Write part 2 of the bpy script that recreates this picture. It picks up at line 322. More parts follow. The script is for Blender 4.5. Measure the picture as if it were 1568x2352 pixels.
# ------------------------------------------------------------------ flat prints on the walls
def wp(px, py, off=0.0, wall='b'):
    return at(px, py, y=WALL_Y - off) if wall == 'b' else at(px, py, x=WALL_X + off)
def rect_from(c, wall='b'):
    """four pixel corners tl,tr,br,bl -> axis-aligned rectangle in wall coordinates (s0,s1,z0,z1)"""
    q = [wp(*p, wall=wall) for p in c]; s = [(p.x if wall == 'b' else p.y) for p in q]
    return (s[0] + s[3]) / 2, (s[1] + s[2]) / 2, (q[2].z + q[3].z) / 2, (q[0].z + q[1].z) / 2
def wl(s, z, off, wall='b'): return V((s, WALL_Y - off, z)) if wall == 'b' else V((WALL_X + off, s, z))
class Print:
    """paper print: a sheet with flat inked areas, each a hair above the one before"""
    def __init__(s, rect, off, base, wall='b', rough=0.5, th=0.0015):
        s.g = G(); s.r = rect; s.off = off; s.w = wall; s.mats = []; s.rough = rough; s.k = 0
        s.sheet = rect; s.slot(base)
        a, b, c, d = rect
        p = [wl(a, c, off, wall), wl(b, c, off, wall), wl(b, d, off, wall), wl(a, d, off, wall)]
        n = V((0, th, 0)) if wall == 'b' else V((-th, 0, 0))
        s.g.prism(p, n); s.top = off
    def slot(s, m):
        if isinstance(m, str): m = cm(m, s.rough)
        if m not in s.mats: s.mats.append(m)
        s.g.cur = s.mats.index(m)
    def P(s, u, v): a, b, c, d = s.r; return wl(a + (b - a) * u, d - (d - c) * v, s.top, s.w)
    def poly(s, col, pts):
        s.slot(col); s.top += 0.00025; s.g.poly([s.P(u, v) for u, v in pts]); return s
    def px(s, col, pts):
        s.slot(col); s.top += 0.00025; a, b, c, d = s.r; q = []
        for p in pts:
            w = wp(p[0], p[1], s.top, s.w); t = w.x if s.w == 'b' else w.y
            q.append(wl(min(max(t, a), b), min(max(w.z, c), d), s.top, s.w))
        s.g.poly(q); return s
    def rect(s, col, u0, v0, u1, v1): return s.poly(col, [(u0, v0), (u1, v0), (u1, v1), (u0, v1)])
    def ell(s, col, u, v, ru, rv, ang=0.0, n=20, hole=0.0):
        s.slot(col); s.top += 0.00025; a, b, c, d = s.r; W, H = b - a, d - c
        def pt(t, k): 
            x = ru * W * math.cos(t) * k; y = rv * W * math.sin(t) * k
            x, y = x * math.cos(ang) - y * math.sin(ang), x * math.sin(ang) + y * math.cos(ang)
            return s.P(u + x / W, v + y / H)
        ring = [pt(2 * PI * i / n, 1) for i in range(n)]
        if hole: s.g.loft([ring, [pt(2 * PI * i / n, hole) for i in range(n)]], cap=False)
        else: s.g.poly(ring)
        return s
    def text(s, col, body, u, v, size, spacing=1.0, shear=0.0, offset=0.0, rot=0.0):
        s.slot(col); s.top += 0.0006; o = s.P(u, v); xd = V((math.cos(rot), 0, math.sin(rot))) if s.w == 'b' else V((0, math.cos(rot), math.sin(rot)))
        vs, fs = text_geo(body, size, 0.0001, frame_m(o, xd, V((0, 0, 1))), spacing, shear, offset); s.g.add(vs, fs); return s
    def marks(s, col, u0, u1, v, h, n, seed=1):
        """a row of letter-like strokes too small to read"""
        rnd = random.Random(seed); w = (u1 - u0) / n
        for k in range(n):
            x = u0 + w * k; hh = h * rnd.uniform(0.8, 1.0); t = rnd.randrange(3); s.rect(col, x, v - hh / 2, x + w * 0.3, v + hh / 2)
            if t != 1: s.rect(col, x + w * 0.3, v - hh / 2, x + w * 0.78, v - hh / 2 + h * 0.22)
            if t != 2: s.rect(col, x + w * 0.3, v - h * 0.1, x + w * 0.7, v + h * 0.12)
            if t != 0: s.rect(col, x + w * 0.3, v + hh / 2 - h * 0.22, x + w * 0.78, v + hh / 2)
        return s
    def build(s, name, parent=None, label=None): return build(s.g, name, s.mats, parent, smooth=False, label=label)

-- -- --

Please output the entire listing exactly as it stands.

**COMPLETE ANSWER**
Write part 2 of the bpy script that recreates this picture. It picks up at line 322. More parts follow. The script is for Blender 4.5. Measure the picture as if it were 1568x2352 pixels.
# ------------------------------------------------------------------ flat prints on the walls
def wp(px, py, off=0.0, wall='b'):
    return at(px, py, y=WALL_Y - off) if wall == 'b' else at(px, py, x=WALL_X + off)
def rect_from(c, wall='b'):
    """four pixel corners tl,tr,br,bl -> axis-aligned rectangle in wall coordinates (s0,s1,z0,z1)"""
    q = [wp(*p, wall=wall) for p in c]; s = [(p.x if wall == 'b' else p.y) for p in q]
    return (s[0] + s[3]) / 2, (s[1] + s[2]) / 2, (q[2].z + q[3].z) / 2, (q[0].z + q[1].z) / 2
def wl(s, z, off, wall='b'): return V((s, WALL_Y - off, z)) if wall == 'b' else V((WALL_X + off, s, z))
class Print:
    """paper print: a sheet with flat inked areas, each a hair above the one before"""
    def __init__(s, rect, off, base, wall='b', rough=0.5, th=0.0015):
        s.g = G(); s.r = rect; s.off = off; s.w = wall; s.mats = []; s.rough = rough; s.k = 0
        s.sheet = rect; s.slot(base)
        a, b, c, d = rect
        p = [wl(a, c, off, wall), wl(b, c, off, wall), wl(b, d, off, wall), wl(a, d, off, wall)]
        n = V((0, th, 0)) if wall == 'b' else V((-th, 0, 0))
        s.g.prism(p, n); s.top = off
    def slot(s, m):
        if isinstance(m, str): m = cm(m, s.rough)
        if m not in s.mats: s.mats.append(m)
        s.g.cur = s.mats.index(m)
    def P(s, u, v): a, b, c, d = s.r; return wl(a + (b - a) * u, d - (d - c) * v, s.top, s.w)
    def poly(s, col, pts):
        s.slot(col); s.top += 0.00025; s.g.poly([s.P(u, v) for u, v in pts]); return s
    def px(s, col, pts):
        s.slot(col); s.top += 0.00025; a, b, c, d = s.r; q = []
        for p in pts:
            w = wp(p[0], p[1], s.top, s.w); t = w.x if s.w == 'b' else w.y
            q.append(wl(min(max(t, a), b), min(max(w.z, c), d), s.top, s.w))
        s.g.poly(q); return s
    def rect(s, col, u0, v0, u1, v1): return s.poly(col, [(u0, v0), (u1, v0), (u1, v1), (u0, v1)])
    def ell(s, col, u, v, ru, rv, ang=0.0, n=20, hole=0.0):
        s.slot(col); s.top += 0.00025; a, b, c, d = s.r; W, H = b - a, d - c
        def pt(t, k): 
            x = ru * W * math.cos(t) * k; y = rv * W * math.sin(t) * k
            x, y = x * math.cos(ang) - y * math.sin(ang), x * math.sin(ang) + y * math.cos(ang)
            return s.P(u + x / W, v + y / H)
        ring = [pt(2 * PI * i / n, 1) for i in range(n)]
        if hole: s.g.loft([ring, [pt(2 * PI * i / n, hole) for i in range(n)]], cap=False)
        else: s.g.poly(ring)
        return s
    def text(s, col, body, u, v, size, spacing=1.0, shear=0.0, offset=0.0, rot=0.0):
        s.slot(col); s.top += 0.0006; o = s.P(u, v); xd = V((math.cos(rot), 0, math.sin(rot))) if s.w == 'b' else V((0, math.cos(rot), math.sin(rot)))
        vs, fs = text_geo(body, size, 0.0001, frame_m(o, xd, V((0, 0, 1))), spacing, shear, offset); s.g.add(vs, fs); return s
    def marks(s, col, u0, u1, v, h, n, seed=1):
        """a row of letter-like strokes too small to read"""
        rnd = random.Random(seed); w = (u1 - u0) / n
        for k in range(n):
            x = u0 + w * k; hh = h * rnd.uniform(0.8, 1.0); t = rnd.randrange(3); s.rect(col, x, v - hh / 2, x + w * 0.3, v + hh / 2)
            if t != 1: s.rect(col, x + w * 0.3, v - hh / 2, x + w * 0.78, v - hh / 2 + h * 0.22)
            if t != 2: s.rect(col, x + w * 0.3, v - h * 0.1, x + w * 0.7, v + h * 0.12)
            if t != 0: s.rect(col, x + w * 0.3, v + hh / 2 - h * 0.22, x + w * 0.78, v + hh / 2)
        return s
    def build(s, name, parent=None, label=None): return build(s.g, name, s.mats, parent, smooth=False, label=label)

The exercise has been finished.